NEBRASKA CITY – An oak tree believed to pre-date the U.S. Declaration of Independence was taken down after a series of damaging storms in Nebraska City, but its sounds are still echoing at Arbor Day Farm.

The tree was selected for Nebraska City’s prestigious tree award in 2005, when Ken and Alice Clark told the story of a visit by an elderly woman who remembers the tree’s shade covering her house in 1927. Rod Edwards, then an agroforestry manager at Arbor Day Farm, measured the tree circumference at 13 feet and nine inches and its height at 72 feet.


The black oak’s hard bark allowed it to survive prairie fires and Edwards confirmed the Clark’s calculations  that the tree was probably growing at Nebraska City before 1776.

The 270-year-old tree was hollow and badly damaged when it was cut down  in 2021, but Arbor Day Farm recognized its value.

To celebrate the 150th Arbor Day and the 50th year of the Arbor Day Foundation, they brought in musician and sculpture artist Jayson Fann to turn the stump into a public art display.

Fann: “I’ve been inside of this tree -  carving it out and hollowing, it was partially hollow. I’ve removed quite a lot of wood.

"So I’ve been in there with chain saws and grinders and now we’re starting to sand the drum and pull out a lot of the beautiful natural grain that’s in this black oak.

"It will have a second life, instead of being burned in somebody’s wood stove. It will end up being a beautiful artifact of Nebraska history.”



Fann: “It sounds like a bee hive in here,  you know, throughout the day. There’s people in here just buzzing all around this piece and sanding and sanding. The more we sand the more soft and silky the wood will become.”

Jeremy Polanco and Ava Clarke were among volunteers sanding the drum.

Polanco: “To be frank, I barely know what’s going on.
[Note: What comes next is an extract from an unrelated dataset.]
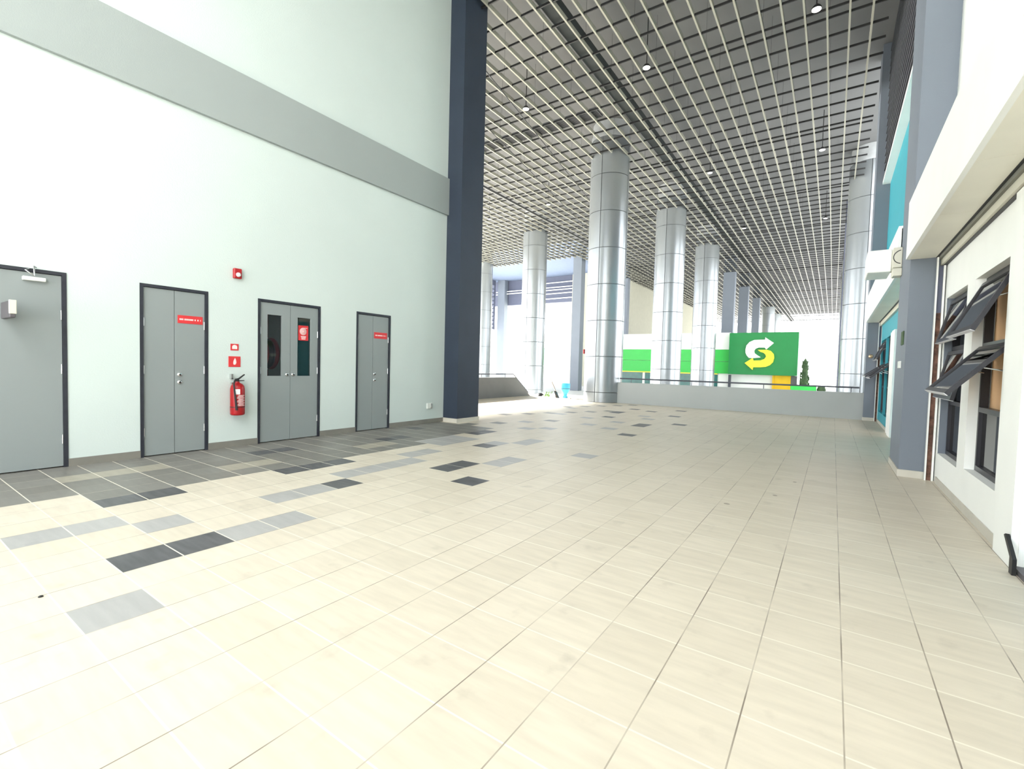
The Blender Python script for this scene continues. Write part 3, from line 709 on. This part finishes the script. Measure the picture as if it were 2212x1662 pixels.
# arrow letter: image picks (x right, z up) in the sign plane
def zp(px,py): # emblem crop units -> sign plane
    x=-4.58+(px-360)/(785-360)*(1.54); z=3.34-(py-625)/(1100-625)*1.98
    return x,z
wh=[(655,622),(785,705),(675,800),(655,772),(560,772),(515,790),(497,820),(505,855),(540,880),(600,915),(575,920),(480,930),(420,925),(385,890),(365,850),(362,800),(375,740),(420,690),(490,660),(655,655)]
ye=[(550,805),(690,805),(745,820),(790,865),(800,920),(785,985),(740,1030),(680,1055),(600,1062),(492,1064),(485,1103),(358,1003),(480,925),(492,965),(600,960),(655,940),(680,905),(670,875),(640,850),(590,835)]
m=MB(); m.prism([zp(*p) for p in wh],'XZ',32.25,32.395); part(m,'white_arrow',M['white_paint'],sg)
m=MB(); m.prism([zp(*p) for p in ye],'XZ',32.25,32.395); part(m,'yellow_arrow',M['yellow'],sg)

gb=thing('green_board',(-1.3,30,-0.45),'low bright green board right of the restaurant','board')
m=MB(); m.bbox(-1.92,-0.72,30.0,30.3,-0.45,0.54,0.02); part(m,'board_panel',M['green'],gb)
bu=thing('dark_shrub',(-0.55,30.2,-0.45),'small dark shrub at the end of the green board','shrub')
m=MB(); m.lathe([(0.05,0),(0.06,0.5),(0.16,0.62),(0.22,0.8),(0.16,0.98),(0.0,1.03)],(-0.5,30.3,-0.45),11,cap=False); part(m,'foliage',M['cypress'],bu)
cy=thing('cypress',(-1.35,31.8,-0.45),'narrow grey green cypress beside the logo sign','tree')
m=MB()
prof=[(0.08,0.0),(0.17,0.35),(0.18,0.8),(0.16,1.5),(0.13,2.1),(0.08,2.4),(0.0,2.56)]
m.lathe([(r*1.0,z) for r,z in prof],(-1.35,31.8,-0.45),13,cap=False)
for q in range(120):
    z=random.uniform(0.2,2.3); r=0.17*(1-max(0,(z-1.4)/1.4)); a=random.uniform(0,2*PI)
    x,y=-1.35+math.cos(a)*r,31.8+math.sin(a)*r; s_=random.uniform(.04,.09)
    m.add([(x-s_,y,z-.45),(x+s_,y+.02,z-.45),(x+math.cos(a)*.08,y+math.sin(a)*.08,z-.45+s_*2.5)],[(0,1,2)])
part(m,'foliage',M['cypress'],cy)
m=MB(); m.cyl((-1.35,31.8,0),0.05,-0.45,-0.2,8); part(m,'trunk',M['wood'],cy)
pl=thing('downpipe',(0.28,30,-0.45),'thin dark purple grey pole beside the right round columns','pole')
m=MB(); m.cyl((0.22,28.6,0),0.055,-0.45,9.79,12); part(m,'pole_shaft',M['bluegrey'],pl)

# ------------------------------------------------------------------ far pillars, walls and the building wing at left
def rect_pillar(x0,x1,y0,y1,lb,z1=9.79,m_='slate'):
    m=MB(); m.box(x0,x1,y0,y1,-0.45,z1); tag(m.build('square_pillar',M[m_]),lb,'pillar','square grey pillars beyond the parapet')
rect_pillar(-7.1,-6.3,38,38.6,'square grey pillar just left above the logo sign')
rect_pillar(-7.1,-6.35,45,45.6,'square grey pillar behind the logo sign, second from the left')
rect_pillar(-7.0,-6.35,52.5,53.1,'square grey pillar behind the logo sign, third from the left')
rect_pillar(-14.75,-14.15,37,37.5,'square grey pillar right of the nearest round column')
rect_pillar(-15.55,-14.9,30,30.6,'square grey pillar left of the nearest round column',11.2)
m=MB(); m.box(-20,-14.4,38.5,46,-0.45,9.7); struct(m,'wall_block_1',M['beige_wall'],'beige grey wall block behind the restaurant, nearer','wall')
m=MB(); m.box(-20,-14.0,49,62,-0.45,9.7); struct(m,'wall_block_2',M['beige_wall'],'beige wall block behind the restaurant, farther','wall')
m=MB(); m.box(-46,-14.9,28.9,47,11.3,11.6); struct(m,'ceiling_wing',M['pale_blue'],'pale blue grey soffit of the building wing at left','soffit')
m=MB(); m.box(-46,-15.6,46,46.6,8.4,11.29); struct(m,'wall_wing',M['bluegrey'],'blue grey beam wall of the wing at left','wall')
for k,(x0,x1,z,yy) in enumerate(((-34,-15.8,10.0,45.7),(-34,-15.8,9.72,45.7),(-27.5,-15.8,9.35,45.7),(-27.5,-15.8,8.8,45.7),(-27.5,-15.8,10.55,45.7))):
    m=MB(); m.tube([(x0,yy,z),(x1,yy,z+0.1)],0.055,8)
    tag(m.build('wall_pipe',M['white_paint']),('upper long white pipe across the far blue grey wall','second long white pipe across the far blue grey wall','third white pipe on the far blue grey wall, below the long ones','lowest white pipe on the far blue grey wall','topmost white pipe on the far blue grey wall')[k],'pipe','white pipes on the far wall')
m=MB(); m.box(-33.4,-32.4,45.2,45.9,-0.45,11.29); tag(m.build('square_pillar',M['slate']),'square grey pillar beside the far louvred windows','pillar','square grey pillars beyond the parapet')
lw=thing('louvred_window',(-33.8,40,6.5),'row of open louvre windows under the wing soffit at left','louvred window')
m=MB()
for k in range(5): m.box(-33.9,-33.7,36.5+k*2.1,36.75+k*2.1,5.5,11.29)
m.box(-33.95,-33.65,36.5,45.1,10.7,11.29); part(m,'window_posts',M['bluegrey'],lw)
m=MB()
for k in range(11): m.box(-33.86,-33.76,36.5,45.1,5.6+k*0.46,5.72+k*0.46)
part(m,'louvre_blades',M['bluegrey'],lw)

m=MB(); m.bbox(-26.9,-24.9,45.0,45.15,1.4,3.3,0.02); m.box(-26.4,-26.3,45.03,45.12,-0.45,1.4); m.box(-25.5,-25.4,45.03,45.12,-0.45,1.4)
fs=thing('far_signboard',(-25.9,45.1,-0.45),'faint pale turquoise board far away between two round columns','board')
part(m,'board_panel',mat('pale_teal',(0.42,0.72,0.72)),fs)
rk=thing('red_call_plate',(-7.53,15.62,1.75),'tiny red plate on the left side of the nearest round column','plate')
m=MB(); m.bbox(-7.585,-7.54,15.60,15.70,1.72,1.88,0.004); part(m,'plate_body',M['red'],rk)

SPOT=mat('oil_spot',(0.36,0.31,0.25),0.6,var=0.3,scale=30)
for k,(x,y,r_,lb) in enumerate(((-0.75,4.62,0.026,'small dark oil spot on the beige tiles, middle of the floor'),(-0.42,5.25,0.022,'faint dark scuff on the beige tiles toward the right pillar'),(-0.30,6.05,0.02,'farthest small scuff spot on the beige tiles'))):
    m=MB(); m.lathe([(0.0,0.0015),(r_*0.6,0.0015),(r_,0.0008)],(x,y,0),11,cap=False); tag(m.build('floor_spot',SPOT),lb,'stain')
I just know I need to get rid of bark and this is going to somehow turn into a drum, so pretty excited for that.”

Clarke: “That’s what we are doing here, just sanding it down, whittling away at the bark to start the process of building this drum.”

Fann has combined his love of music and sculpture to build sculptural set designs for major symphony orchestras and has studied drumming in cultures across many continents.

Fann: “The tree is such a natural – most of our musical instruments come from trees – and all of our early drums come from trees. The first drums really came just like this. There was a hollow tree and somebody skinned an animal and threw it over the log one day and it dried and then they noticed hey, this has a sound, it’s resonating. So, the drum is a combination of the spirit of the tree and the animal and the person playing it and  you combine all of that together and you have this perfect storm.”

The drum is topped by a male buffalo hide that will cast an amber glow from a light inside the drum.

Fann: “This drum will be featured inside one of the lodges here, so that it will be protected from the weather and it will something that is part of the legacy of Arbor Day and as an example of what people can do will beautiful natural wood.”